Amongst the attractions are a cafe and a museum (as well as public toilets) run by Derbyshire County Council. The museum purports to showcase the world’s oldest standard gauage railway workshop.

After High Peak Junction there is only around a mile or so to go until you reach Cromford. The landscape, and even the water, have taken on the distinctive chalky, limestone quality associated with the southern half of the Peak District.

Approaching the end of the canal, and the end of the walk, you cross Cromford Meadows on the outer perimeter of the village.

Soon the wharf at the end of the canal comes into view.

Upon reaching the wharf, cross it heading for the road on the far side.

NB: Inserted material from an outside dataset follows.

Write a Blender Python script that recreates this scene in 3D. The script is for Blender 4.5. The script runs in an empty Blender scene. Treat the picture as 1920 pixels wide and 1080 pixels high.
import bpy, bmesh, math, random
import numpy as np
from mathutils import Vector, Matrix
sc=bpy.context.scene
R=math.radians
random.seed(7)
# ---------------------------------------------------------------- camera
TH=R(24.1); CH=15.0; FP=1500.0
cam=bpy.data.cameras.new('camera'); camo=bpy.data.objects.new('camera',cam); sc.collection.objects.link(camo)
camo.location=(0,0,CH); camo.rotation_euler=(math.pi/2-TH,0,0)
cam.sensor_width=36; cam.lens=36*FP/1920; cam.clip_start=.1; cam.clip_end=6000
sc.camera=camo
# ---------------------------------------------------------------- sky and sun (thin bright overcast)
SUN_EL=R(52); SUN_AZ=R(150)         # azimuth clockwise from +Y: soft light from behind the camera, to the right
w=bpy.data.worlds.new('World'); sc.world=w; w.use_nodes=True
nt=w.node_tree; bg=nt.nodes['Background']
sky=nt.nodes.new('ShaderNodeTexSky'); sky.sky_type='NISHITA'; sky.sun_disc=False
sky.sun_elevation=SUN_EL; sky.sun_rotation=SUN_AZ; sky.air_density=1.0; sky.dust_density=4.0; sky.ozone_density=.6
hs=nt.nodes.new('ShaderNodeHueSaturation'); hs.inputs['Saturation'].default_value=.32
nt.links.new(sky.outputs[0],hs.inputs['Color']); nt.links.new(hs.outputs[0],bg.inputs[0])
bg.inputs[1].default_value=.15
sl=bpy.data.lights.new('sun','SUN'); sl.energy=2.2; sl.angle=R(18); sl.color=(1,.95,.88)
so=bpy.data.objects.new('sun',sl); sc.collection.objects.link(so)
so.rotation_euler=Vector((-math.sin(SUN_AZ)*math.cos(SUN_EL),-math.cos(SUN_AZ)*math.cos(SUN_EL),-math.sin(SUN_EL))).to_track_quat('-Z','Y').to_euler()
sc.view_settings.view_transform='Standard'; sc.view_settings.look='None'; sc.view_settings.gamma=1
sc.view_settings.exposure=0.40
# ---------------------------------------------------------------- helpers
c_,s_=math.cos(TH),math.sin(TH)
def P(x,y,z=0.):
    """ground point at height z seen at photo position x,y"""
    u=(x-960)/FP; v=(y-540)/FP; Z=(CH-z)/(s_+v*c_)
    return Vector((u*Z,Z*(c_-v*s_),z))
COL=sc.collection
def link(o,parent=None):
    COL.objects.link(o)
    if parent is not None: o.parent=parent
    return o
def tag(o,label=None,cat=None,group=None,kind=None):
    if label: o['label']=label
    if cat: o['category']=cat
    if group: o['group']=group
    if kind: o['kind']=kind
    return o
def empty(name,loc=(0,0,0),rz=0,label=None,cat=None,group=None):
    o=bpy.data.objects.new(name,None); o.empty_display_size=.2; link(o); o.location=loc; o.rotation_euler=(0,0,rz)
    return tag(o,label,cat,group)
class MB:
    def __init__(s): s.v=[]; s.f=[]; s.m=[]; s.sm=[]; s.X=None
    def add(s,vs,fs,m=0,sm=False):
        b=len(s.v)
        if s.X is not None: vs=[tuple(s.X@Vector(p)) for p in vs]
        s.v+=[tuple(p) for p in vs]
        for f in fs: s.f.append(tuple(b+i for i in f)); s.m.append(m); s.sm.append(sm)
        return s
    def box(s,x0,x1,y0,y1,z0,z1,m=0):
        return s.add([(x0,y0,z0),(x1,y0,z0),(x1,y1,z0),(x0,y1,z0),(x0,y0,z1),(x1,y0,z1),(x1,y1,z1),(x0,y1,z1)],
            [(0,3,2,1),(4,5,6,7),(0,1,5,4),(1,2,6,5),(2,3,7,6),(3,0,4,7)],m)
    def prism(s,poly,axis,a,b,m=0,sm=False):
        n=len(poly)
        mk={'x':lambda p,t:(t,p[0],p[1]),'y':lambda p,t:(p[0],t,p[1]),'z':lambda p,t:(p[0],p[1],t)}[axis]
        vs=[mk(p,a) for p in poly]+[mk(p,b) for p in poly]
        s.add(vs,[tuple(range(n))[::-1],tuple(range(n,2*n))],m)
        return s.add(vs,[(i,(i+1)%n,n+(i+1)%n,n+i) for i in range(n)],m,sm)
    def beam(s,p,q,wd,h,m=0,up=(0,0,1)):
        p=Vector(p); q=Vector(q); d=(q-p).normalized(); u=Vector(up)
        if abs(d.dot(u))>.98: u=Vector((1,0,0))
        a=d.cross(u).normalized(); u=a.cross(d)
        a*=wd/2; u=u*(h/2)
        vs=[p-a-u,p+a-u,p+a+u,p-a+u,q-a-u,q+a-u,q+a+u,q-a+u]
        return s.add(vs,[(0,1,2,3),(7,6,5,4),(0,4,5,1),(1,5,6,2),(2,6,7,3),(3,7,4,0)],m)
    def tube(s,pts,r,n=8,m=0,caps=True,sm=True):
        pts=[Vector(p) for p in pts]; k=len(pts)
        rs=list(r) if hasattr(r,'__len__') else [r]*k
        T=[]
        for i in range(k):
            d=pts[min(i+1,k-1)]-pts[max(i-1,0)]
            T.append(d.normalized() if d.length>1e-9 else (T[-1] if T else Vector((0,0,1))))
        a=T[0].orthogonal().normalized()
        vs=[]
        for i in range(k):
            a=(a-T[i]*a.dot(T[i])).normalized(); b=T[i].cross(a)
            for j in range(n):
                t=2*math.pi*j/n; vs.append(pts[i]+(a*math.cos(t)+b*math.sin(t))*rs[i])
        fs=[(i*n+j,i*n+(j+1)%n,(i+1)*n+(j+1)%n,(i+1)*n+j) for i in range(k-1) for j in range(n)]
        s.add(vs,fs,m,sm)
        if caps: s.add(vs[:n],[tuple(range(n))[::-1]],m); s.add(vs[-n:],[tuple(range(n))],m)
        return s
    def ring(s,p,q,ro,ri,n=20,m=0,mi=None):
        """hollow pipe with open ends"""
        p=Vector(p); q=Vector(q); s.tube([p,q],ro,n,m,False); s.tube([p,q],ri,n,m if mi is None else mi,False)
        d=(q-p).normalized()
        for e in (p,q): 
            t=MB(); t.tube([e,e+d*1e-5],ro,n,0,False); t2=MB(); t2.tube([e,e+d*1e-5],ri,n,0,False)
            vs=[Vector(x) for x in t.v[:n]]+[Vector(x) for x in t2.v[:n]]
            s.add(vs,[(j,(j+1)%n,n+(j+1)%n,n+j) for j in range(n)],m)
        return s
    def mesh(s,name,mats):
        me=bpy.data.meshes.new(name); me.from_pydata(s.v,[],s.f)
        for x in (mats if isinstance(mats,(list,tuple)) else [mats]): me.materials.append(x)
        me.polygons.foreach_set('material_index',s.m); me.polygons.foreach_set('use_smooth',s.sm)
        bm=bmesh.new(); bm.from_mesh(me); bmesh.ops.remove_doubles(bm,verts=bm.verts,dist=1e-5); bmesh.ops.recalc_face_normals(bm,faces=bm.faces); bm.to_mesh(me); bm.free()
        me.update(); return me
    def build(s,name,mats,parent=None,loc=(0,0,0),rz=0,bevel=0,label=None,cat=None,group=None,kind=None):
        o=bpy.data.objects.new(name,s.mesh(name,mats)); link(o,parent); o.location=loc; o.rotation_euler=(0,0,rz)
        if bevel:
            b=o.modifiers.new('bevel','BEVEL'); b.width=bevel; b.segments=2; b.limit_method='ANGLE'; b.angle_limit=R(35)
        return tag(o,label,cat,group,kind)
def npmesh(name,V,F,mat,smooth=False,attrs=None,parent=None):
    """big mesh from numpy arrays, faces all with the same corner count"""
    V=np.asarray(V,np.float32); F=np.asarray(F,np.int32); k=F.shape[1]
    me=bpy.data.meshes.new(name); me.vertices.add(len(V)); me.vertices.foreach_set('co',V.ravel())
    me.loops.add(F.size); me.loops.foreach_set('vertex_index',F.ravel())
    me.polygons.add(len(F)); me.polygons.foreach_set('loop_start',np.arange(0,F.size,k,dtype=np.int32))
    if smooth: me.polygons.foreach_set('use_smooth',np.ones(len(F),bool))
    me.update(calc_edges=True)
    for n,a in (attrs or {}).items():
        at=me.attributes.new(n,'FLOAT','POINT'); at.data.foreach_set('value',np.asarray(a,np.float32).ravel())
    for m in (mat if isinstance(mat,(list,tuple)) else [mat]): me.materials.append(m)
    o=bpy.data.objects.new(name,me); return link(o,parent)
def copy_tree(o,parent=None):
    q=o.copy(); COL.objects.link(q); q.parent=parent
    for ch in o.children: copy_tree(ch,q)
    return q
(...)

Once on the road you can either head left up past Arkwright’s Mill to the centre of Cromford or right towards the railway station. The walk up to the village centre takes no more than 10 minutes. This point is where the walk ends.

Getting Back

For a place of its size Cromford has very good public transport connections. Trains from Cromford Station take you more or less hourly, south towards Derby or north towards Matlock. Buses – which are a bit more frequent than the trains but slower – go to other nearby towns like Middleton and Wirksworth, as well as north towards Buxton and Bakewell.